イラク北部のクルド人主導の自治区政府、クルディスタン地域政府(KRG)の議会選挙(定数111、任期4年)の投票が9月30日、行われた。1年前に強行したイラクからの独立の賛否を問う住民投票後の混乱や、汚職や経済の低迷から自治区政府への住民の不信感は根深い。選挙管理委員会によると、暫定の投票率は57・2%(前回73・9%)だった。

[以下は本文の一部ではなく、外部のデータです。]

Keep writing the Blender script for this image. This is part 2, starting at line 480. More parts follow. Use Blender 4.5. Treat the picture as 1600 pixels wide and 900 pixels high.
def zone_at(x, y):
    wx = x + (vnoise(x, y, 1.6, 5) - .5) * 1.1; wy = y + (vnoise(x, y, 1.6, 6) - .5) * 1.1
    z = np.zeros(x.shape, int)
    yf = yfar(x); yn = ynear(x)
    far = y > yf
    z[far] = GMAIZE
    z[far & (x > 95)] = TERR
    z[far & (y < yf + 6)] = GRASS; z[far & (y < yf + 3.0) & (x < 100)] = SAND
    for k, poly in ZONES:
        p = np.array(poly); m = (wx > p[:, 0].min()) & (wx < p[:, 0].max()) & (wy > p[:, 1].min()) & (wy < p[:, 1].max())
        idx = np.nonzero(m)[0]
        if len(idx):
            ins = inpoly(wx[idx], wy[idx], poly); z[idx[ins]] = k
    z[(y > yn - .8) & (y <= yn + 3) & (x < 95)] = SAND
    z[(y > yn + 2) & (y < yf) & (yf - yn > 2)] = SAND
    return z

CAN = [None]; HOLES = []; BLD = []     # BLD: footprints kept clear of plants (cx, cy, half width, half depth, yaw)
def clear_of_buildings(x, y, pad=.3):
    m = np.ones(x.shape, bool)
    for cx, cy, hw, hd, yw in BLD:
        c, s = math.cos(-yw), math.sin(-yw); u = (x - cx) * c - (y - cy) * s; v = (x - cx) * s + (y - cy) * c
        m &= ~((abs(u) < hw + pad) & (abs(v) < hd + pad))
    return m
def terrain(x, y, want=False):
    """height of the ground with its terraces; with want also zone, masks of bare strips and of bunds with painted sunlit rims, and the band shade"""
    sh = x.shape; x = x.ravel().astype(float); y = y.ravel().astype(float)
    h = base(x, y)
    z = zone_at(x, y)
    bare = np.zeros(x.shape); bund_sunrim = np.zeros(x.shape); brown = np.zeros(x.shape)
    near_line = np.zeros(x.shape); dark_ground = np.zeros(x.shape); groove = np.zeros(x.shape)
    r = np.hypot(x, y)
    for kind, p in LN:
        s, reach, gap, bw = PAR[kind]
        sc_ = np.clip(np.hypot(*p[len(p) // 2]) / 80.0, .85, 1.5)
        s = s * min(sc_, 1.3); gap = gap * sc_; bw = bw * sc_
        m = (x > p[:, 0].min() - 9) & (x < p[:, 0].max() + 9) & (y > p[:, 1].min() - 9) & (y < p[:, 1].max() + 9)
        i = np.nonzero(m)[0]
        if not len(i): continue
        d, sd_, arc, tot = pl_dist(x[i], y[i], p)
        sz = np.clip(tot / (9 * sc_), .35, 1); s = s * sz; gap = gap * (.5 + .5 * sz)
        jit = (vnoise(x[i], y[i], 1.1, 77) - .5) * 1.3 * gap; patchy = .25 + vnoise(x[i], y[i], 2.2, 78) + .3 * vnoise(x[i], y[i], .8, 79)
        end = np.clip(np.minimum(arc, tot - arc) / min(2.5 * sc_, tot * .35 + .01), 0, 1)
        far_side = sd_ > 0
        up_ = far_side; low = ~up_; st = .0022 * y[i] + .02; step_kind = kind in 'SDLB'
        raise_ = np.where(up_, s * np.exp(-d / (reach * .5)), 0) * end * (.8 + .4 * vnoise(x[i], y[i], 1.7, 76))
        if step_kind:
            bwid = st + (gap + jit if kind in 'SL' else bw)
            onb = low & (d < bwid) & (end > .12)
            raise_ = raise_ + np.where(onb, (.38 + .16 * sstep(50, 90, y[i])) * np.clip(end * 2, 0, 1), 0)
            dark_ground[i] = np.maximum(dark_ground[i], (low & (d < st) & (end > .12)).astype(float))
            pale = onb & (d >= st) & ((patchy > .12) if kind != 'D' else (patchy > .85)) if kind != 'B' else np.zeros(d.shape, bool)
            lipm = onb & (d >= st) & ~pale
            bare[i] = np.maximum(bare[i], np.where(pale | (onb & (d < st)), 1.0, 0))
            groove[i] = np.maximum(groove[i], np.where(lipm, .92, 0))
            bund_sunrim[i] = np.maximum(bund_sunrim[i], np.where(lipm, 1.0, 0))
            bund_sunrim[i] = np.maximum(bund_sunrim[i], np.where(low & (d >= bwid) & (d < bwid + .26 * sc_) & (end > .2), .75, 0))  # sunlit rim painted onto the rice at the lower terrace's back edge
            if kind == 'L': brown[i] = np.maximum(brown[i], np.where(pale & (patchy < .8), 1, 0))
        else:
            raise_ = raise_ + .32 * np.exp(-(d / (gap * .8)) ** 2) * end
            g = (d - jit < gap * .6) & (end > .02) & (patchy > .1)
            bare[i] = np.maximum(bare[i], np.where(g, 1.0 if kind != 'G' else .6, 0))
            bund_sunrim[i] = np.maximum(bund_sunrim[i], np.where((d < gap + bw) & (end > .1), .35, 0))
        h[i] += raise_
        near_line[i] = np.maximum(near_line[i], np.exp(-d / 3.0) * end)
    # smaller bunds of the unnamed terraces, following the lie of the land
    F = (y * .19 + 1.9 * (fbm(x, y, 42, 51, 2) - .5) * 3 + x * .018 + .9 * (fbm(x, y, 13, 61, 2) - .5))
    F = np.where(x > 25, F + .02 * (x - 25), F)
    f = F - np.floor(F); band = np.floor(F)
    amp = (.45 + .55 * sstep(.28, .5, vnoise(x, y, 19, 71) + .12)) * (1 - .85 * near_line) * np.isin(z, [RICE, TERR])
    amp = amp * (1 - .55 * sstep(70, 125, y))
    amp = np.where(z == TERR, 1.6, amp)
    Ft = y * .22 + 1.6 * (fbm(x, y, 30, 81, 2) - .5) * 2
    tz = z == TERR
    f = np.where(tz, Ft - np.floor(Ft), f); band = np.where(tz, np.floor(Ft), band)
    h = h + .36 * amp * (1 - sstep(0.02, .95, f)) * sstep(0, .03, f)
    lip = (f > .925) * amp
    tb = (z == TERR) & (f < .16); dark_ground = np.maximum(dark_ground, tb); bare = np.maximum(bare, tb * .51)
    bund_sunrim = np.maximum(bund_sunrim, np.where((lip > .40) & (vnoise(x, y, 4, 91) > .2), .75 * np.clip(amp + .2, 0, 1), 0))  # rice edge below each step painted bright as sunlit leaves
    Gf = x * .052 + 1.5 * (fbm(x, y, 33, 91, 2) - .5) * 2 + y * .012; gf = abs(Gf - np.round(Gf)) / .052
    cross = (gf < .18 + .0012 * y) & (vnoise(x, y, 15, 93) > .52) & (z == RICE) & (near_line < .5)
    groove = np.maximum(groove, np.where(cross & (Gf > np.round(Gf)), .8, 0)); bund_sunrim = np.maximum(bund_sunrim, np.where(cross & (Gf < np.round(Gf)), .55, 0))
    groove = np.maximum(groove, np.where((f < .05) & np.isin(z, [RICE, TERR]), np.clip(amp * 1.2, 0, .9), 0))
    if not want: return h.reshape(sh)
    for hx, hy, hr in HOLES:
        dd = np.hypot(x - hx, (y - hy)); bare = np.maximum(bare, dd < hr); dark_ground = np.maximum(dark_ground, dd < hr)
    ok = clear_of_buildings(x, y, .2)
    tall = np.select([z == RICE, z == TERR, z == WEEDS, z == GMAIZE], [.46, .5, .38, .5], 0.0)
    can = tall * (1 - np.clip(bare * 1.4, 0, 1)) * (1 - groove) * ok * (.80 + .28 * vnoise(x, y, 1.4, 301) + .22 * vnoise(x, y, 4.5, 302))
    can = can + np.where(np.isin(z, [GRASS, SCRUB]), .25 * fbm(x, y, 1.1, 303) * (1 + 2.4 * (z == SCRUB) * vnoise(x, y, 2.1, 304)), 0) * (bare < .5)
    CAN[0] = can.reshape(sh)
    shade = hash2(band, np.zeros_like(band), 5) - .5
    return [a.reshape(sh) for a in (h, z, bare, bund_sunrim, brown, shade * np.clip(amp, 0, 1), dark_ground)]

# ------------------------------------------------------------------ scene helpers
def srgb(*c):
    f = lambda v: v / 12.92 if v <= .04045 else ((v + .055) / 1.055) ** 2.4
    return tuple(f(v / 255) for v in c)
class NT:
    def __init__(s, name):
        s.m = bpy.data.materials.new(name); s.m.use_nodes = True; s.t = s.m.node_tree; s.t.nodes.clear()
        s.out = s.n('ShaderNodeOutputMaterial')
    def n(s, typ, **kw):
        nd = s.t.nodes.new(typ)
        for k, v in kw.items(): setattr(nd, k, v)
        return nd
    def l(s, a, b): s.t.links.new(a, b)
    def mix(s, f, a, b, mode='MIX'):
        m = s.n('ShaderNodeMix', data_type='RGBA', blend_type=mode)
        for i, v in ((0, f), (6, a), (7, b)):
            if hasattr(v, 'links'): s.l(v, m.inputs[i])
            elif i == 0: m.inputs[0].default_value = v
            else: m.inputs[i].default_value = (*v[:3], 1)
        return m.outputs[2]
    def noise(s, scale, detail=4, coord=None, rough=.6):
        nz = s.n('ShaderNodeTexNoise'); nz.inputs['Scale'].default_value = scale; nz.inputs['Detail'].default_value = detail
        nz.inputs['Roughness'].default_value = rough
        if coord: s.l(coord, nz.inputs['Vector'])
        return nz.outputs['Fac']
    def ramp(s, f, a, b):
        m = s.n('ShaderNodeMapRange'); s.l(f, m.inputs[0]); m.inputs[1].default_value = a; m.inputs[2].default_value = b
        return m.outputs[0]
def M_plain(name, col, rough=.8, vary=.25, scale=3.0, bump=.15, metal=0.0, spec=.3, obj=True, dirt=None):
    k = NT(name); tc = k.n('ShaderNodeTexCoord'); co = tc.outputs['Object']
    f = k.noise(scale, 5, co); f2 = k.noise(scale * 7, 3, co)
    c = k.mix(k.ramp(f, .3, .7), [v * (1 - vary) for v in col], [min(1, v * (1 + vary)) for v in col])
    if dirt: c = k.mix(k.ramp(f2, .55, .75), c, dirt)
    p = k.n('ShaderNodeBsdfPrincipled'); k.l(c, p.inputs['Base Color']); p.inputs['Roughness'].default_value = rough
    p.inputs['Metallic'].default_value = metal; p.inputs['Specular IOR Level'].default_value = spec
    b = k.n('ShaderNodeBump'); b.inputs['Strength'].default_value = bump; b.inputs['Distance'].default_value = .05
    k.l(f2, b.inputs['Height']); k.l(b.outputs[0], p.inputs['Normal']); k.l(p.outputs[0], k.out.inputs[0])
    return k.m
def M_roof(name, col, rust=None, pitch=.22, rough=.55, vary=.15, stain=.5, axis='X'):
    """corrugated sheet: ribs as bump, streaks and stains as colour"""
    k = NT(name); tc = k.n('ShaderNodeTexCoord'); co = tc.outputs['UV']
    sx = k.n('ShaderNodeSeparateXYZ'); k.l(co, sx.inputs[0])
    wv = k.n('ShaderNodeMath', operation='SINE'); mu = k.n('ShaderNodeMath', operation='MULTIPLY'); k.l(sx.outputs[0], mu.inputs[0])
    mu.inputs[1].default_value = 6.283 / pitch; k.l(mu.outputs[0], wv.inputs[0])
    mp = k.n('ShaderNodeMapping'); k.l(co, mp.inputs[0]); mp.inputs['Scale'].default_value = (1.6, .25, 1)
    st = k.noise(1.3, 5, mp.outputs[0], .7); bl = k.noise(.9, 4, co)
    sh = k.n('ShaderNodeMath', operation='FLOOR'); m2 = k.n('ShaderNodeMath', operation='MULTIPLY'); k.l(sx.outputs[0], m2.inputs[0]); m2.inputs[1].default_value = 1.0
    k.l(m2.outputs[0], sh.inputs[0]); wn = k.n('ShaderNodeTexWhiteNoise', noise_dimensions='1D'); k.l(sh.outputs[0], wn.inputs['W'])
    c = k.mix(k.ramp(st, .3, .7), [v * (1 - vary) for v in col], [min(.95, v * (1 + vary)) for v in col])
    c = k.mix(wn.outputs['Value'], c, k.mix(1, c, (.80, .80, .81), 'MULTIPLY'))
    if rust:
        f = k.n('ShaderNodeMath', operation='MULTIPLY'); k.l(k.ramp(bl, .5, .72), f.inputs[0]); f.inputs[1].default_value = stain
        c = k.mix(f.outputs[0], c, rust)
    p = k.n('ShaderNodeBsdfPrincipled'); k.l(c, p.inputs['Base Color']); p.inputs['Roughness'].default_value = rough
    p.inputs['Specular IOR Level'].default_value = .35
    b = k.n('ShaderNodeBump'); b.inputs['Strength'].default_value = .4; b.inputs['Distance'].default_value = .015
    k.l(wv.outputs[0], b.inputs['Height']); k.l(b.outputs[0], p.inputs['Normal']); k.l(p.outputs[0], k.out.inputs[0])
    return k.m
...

結果は数日内に判明する見通し。
選挙は2013年以来で、住民投票を主導した最大与党・クルディスタン民主党(KDP)と、連立を組むクルディスタン愛国同盟(PUK)が政権の座にとどまるかが焦点。昨年11月に実施予定だったが、住民投票に猛反発したイラクの中央政府との関係が悪化し、自治区内の国際線発着が一時禁止されるなどの混乱が続いて延期された。選管によると、有権者数は約308万人。
クルド人は「国を持たない最大の民族」と呼ばれ、独自の言語と文化を持つ。第1次大戦後、居住地域に国境線を引かれ、イラク、トルコ、イラン、シリアなどに分断された。全人口は推定3千万人。うち約600万人いるイラクでは多くが北部に住む。